Northwestern affirms commitment to diversity after SCOTUS strikes down affirmative action


Jacob Wendler/Daily Senior Staffer

The Supreme Court. Justices struck down affirmative action in a 6-3 decision Thursday.

Nicole Markus, Summer Editor in Chief

Northwestern affirmed its commitment to diversity in a statement Thursday after the Supreme Court ruled 6-3 that affirmative action admission policies are unconstitutional.

The decision strikes down the use of race as a factor in college admissions processes. The case, Students for Fair Admissions. v. Harvard and University of North Carolina, is expected to have wide-reaching effects for universities across the country and overturn 45 years of precedent. 

“Many universities have for too long wrongly concluded that the touchstone of an individual’s identity is not challenges bested, skills built, or lessons learned, but the color of their skin,” Chief Justice John Roberts wrote in the majority opinion. “This Nation’s constitutional history does not tolerate that choice.” 

In a statement, University President Michael Schill said he is “deeply disappointed” by the court’s decision. 

While the University will abide by the ruling, Schill said the majority opinion makes it harder for NU to achieve its goals. 

“There is much to find problematic in the Court’s decision, but for me, among the most troubling elements is the doubt it casts on the importance of a diverse class in enhancing our educational mission,” Schill said.

Schill said that “for months,” Provost Kathleen Hagerty has worked with a group of University leaders including students, faculty and staff to discuss how to adapt NU’s practices to adhere with the then-potential decision. 

In May, Schill said some admission practices NU will continue to affirm diversity at the undergraduate level include utilizing a holistic review of applicants, considering a permanent test-optional policy, strengthening partnerships with national organizations committed to college access, and offering digital tours and panels to students. 

The University will continue working to develop additional policies to affirm and uplift diversity.

“None of these initiatives is successful in a vacuum, but combined, they contribute to an environment that attracts, welcomes and supports the brightest, most diverse students to our campuses,” Schill said. “If they prove ineffective, we will work collaboratively with our faculty and students to develop new initiatives until we succeed.” 

Alvin Tillery, political science professor and director of the Center for the Study of Diversity and Democracy, said affirmative action only makes a noticeable difference in admissions at the top 100 schools in the U.S.

Most of the controversy around affirmative action, Tillery said, surrounds the test score gap between different races at these schools. 

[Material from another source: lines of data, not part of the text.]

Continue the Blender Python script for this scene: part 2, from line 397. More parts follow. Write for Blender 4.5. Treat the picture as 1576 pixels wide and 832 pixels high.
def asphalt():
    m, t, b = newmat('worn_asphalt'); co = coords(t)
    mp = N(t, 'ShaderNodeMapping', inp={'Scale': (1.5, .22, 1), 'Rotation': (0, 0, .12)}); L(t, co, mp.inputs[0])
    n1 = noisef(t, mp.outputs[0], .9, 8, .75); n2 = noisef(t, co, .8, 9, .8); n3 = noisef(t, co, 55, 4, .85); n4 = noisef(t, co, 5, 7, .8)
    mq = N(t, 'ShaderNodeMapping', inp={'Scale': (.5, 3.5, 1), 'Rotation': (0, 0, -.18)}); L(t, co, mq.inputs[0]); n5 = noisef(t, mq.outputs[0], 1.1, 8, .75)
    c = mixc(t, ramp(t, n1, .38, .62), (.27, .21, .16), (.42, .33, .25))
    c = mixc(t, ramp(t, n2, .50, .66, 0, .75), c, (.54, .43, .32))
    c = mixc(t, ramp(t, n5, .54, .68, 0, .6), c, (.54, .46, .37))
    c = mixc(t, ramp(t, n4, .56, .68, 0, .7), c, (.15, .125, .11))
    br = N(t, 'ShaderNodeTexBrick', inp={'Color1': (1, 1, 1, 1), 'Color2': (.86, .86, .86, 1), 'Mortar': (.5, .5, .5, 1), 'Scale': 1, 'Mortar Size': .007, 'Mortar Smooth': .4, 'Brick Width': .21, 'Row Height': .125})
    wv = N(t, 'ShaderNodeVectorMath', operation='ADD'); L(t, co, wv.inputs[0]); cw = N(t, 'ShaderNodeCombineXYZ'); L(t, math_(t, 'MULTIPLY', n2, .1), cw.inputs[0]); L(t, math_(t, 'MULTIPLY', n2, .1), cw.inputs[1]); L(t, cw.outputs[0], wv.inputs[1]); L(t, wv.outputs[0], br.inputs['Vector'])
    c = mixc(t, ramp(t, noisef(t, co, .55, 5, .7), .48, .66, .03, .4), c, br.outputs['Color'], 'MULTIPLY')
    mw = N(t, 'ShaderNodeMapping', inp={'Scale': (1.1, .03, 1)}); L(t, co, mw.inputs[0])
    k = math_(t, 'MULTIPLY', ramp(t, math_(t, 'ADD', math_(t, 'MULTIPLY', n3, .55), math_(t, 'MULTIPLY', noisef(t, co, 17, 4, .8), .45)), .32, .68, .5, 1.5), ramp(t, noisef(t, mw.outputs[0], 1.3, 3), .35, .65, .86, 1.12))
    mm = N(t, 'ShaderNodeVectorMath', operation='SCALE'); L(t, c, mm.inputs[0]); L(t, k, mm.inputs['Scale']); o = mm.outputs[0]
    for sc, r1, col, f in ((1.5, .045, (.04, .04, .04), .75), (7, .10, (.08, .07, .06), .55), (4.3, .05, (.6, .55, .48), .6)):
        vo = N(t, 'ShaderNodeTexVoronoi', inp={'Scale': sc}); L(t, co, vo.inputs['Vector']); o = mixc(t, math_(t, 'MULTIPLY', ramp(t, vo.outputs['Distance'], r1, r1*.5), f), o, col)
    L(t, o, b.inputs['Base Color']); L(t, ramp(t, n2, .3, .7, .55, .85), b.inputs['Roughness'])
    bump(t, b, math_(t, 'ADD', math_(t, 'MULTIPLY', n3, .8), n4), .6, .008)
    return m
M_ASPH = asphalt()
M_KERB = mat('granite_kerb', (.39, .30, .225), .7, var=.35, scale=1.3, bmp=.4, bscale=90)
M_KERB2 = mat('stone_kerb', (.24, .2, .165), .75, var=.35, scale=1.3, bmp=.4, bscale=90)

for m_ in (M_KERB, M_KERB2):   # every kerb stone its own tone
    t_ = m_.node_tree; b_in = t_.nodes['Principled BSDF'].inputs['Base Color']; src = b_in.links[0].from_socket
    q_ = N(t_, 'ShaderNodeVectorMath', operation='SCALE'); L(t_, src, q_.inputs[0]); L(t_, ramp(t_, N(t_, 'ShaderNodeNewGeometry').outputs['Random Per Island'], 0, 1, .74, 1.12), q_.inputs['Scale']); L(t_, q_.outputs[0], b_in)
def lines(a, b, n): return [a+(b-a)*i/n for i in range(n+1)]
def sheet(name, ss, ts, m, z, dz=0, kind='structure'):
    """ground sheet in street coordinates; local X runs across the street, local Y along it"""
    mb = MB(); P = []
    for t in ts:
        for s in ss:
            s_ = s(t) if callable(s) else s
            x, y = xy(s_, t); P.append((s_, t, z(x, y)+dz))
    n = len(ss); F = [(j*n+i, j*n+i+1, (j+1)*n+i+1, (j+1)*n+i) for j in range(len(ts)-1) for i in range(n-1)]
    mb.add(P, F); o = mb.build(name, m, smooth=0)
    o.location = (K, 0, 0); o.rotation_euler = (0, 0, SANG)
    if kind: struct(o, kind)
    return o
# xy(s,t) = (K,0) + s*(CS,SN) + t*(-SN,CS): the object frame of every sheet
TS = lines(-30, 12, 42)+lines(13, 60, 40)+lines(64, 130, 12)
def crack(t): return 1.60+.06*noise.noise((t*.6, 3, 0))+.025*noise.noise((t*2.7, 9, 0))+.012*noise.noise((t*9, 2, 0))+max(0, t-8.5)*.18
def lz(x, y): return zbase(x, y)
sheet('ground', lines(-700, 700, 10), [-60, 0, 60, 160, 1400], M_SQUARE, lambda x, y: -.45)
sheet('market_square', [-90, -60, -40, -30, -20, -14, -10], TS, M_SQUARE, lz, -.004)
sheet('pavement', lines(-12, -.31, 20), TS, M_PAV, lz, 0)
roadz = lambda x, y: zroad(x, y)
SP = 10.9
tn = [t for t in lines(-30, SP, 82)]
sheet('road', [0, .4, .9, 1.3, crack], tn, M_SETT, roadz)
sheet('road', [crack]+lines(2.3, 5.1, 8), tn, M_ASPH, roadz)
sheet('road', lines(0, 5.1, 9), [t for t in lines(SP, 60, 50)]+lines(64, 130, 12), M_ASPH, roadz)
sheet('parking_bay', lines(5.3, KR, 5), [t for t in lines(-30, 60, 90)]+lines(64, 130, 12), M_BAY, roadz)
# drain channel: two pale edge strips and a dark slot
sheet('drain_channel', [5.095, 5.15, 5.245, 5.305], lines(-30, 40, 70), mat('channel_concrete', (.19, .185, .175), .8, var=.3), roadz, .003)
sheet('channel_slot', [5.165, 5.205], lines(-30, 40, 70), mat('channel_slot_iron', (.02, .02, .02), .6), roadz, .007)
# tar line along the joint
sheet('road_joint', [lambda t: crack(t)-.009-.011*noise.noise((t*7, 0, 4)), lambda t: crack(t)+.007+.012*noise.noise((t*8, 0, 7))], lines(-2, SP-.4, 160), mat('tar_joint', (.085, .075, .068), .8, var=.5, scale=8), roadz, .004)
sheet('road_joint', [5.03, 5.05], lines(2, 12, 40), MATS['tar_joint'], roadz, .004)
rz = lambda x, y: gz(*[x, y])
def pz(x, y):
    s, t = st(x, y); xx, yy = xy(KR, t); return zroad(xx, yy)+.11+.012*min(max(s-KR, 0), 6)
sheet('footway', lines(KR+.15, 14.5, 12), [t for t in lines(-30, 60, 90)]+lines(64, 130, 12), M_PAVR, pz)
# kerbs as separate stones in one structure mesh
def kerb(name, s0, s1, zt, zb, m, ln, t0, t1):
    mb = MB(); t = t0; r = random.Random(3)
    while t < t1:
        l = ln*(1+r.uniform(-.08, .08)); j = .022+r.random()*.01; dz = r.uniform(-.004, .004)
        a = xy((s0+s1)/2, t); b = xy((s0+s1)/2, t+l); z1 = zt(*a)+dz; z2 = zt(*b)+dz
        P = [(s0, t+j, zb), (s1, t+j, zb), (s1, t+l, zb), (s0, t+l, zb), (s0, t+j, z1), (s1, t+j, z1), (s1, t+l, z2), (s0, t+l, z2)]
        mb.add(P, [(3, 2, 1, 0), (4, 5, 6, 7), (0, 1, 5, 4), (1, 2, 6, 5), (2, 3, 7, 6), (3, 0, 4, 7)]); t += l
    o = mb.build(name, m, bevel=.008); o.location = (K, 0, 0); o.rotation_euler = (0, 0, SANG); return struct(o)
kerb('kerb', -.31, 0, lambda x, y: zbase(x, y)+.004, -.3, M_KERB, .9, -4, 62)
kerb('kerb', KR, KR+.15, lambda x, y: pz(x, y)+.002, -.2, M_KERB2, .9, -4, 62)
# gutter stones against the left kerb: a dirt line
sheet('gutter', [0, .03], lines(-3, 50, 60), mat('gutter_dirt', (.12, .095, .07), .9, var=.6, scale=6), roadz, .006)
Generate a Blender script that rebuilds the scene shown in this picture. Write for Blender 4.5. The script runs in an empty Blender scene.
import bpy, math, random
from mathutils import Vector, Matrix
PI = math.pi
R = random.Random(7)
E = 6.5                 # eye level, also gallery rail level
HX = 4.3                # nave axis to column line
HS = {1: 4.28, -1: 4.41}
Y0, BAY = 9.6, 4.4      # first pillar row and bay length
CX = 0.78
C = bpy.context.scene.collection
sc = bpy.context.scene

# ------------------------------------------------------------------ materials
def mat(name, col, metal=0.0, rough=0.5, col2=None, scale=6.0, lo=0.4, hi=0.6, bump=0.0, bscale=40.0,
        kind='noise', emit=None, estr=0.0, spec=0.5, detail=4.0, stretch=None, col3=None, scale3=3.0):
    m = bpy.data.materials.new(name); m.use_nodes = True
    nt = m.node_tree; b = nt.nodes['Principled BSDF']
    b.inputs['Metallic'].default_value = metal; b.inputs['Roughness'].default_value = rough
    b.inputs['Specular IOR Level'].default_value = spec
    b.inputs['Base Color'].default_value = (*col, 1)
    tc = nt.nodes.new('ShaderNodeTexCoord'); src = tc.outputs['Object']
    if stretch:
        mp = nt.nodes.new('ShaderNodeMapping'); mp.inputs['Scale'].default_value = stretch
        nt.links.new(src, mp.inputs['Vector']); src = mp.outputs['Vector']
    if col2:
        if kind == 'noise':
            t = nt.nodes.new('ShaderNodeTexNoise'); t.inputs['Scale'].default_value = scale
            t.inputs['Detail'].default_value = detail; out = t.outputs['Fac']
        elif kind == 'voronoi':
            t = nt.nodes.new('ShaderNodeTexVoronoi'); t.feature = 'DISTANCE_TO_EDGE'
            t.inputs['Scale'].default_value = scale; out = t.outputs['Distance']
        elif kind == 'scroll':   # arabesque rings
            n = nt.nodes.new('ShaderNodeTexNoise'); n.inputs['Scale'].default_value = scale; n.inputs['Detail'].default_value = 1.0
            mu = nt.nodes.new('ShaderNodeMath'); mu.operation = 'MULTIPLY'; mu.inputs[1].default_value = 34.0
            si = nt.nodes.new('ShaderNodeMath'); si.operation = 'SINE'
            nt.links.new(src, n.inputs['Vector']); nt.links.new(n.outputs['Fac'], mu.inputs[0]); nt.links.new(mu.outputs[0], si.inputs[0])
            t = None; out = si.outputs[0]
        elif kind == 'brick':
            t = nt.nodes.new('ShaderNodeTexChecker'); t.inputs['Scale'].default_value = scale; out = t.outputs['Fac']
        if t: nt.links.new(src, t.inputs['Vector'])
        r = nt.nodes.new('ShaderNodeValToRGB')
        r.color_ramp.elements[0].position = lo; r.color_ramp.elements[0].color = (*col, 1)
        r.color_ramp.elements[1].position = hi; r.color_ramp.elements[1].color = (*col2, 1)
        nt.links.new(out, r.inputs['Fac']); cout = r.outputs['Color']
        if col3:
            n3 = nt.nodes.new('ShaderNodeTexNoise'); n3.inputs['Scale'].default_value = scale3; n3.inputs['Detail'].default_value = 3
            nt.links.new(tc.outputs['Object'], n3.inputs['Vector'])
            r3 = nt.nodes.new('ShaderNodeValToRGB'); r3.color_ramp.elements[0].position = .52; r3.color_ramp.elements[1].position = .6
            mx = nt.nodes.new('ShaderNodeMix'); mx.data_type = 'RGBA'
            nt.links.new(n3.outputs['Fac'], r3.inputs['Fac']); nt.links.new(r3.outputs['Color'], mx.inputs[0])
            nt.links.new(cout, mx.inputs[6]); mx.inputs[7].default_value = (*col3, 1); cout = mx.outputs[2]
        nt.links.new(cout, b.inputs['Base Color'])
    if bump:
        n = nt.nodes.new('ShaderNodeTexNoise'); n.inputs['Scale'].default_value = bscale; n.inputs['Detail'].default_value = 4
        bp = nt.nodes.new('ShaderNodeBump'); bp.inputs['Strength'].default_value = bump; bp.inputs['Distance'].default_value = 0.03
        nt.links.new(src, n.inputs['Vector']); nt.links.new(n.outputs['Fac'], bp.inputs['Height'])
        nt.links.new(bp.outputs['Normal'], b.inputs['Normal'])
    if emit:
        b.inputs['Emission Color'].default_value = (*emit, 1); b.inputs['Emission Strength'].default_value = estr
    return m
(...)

Some critics of affirmative action argue that White and Asian students are penalized by needing higher test scores, while Black, Indigenous and Latine students are unfairly helped despite having lower scores. But Tillery said this is not entirely accurate, and that some Asian and White students are actually benefited by the policy.

“This is a break from the reality in which college admissions work,” Tillery said. “The notion that you can’t use race for Black and Latino and Indigenous and poor Asian kids, but race is (still) used for white people in college admissions.”

When University of California schools struck down affirmative action in the 1990s, Tillery said the UCs saw a “precipitous” drop in White students being admitted.

At elite universities such as Harvard, approximately 30% of spaces are “encumbered” before admissions even start because of legacy admissions and athletics, Tillery said, two categories which primarily benefit white students.

“Because of the nature of our society in the middle of the twentieth century when affirmative action was put in place, we know that these two categories are filled with affluent white people,” Tillery said. “What are the knock-on effects of saying that you cannot use race at all in admissions? Does this mean we can no longer encumber students?”

Ronald Allen, John Henry Wigmore Professor of Law, said an interesting part of the opinion was that it does not bar the consideration of race if it makes a “verifiable” difference in a student’s experience. 

Allen said that Universities will try to use this method where possible to preserve diverse incoming classes. This includes elements of holistic review that Schill said the University would continue to employ.

Paul Gowder, Pritzker professor and associate dean of research and intellectual life, said that this is a “narrow ruling.” The Supreme Court, according to Gowder, did not say anything about pipeline programs or building hospitable environments for people of non-majority backgrounds, for example.

“There are lots of ways that universities can still produce equity and inclusion, even after this decision,” Gowder said.